LAKE BRITTLE: 59 miles – The concession stand’s Lori can be reached best during weekends at 540/219-1673. It’s still tough to launch a boat because of low water during the dam construction, but Lori said that the fishing is awesome right now. Crappies by the bucketsful are taken by anglers working the waters close to the concession. Bass are also hooked.

LAKE ORANGE: 75 miles – Darrell Kennedy of the Angler’s Landing concession (540/672-3997) will provide water condition reports and other information. Crappie, catfish and largemouth bass are definitely interested in lures and baits now. Find a waterlogged brush pile or a sunken tree and chances are all three species are hiding there.

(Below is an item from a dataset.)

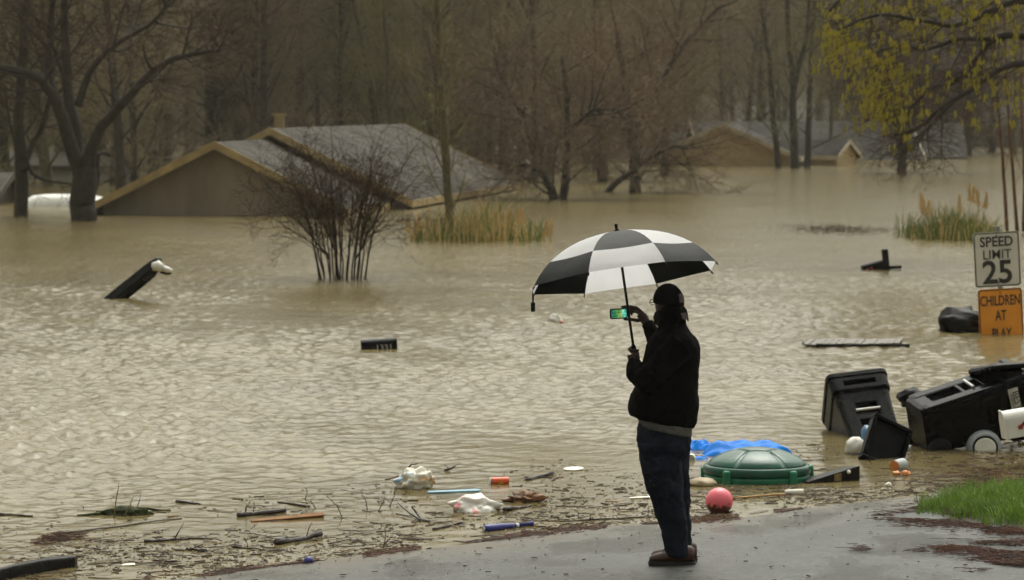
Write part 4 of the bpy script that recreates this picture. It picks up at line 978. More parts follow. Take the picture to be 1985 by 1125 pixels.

LAKE GASTON: 179 miles – Holly Grove Marina (434/636-3455) will help with water condition reports. One thing is certain, the crappies are biting and it is no great deal if you luck into a fat striper or a largemouth bass. It all depends where you fish. Crappies are in sunken brush and around the bridge abutments in feeder creeks. Stripers are uplake and the bass are liable to be anywhere where points just out between creek and main lake waters.

KERR RESERVOIR: 200 miles – Bobcat’s Lake Country Store (434-374-8381) can provide a water condition report. Catfish galore and they like cut slabs of any kind of fish, which includes bluegills and such. The bass are either spawning or getting ready to spawn. Check out points and backwaters in the creeks. Cast jerkbaits, soft craw baits, or Chatterbaits for good results. Rockfish are in the uplake sections.

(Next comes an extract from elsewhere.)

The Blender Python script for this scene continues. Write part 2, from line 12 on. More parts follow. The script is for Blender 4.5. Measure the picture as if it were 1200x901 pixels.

JAMES RIVER: 115 miles – (Tidal Richmond and downstream) Catfish and rockfish are possible from Dutch Gap downstream toward Walker Creek and the Chippokes. Some decent bass are possible in the feeder creeks. At the Richmond water line there’ll be catch-and-release shad and herring.

CHICKAHOMINY RIVER: 135 miles – River’s Rest (804-829-2753) will provide the latest water conditions. The bass fishing has been up and down, which is normal during the spawning season, but some nice ones are hooked on craw baits, such as the Baby Rage Tail or Paca Craw. Crappie chances are good up the river toward the dam area.


SHENANDOAH RIVER: 60-85 miles – Front Royal fisherman, Dick Fox, said, “The river is rising slowly with a water temperature of 60 degrees. Fishing for smallmouth bass will be slow until the weekend when the weather will settle down and a warm-up begins.”

SMITH MOUNTAIN LAKE: 210 miles – Lots of crappies are hooked in flooded creek brush. Locals here prefer live minnows under a bobber. The bass are possible in the main lake’s side pockets where shallow water meets deep layers and provides hiding spots. Rockfish catches are steady up and down the lake.

UPPER JAMES RIVER (at Scottsville): 130 miles – Look for the smallmouth bass to check out tube lures and inline spinners, maybe even a streamer fly. The rain has not done any damage other than help raise the water a little.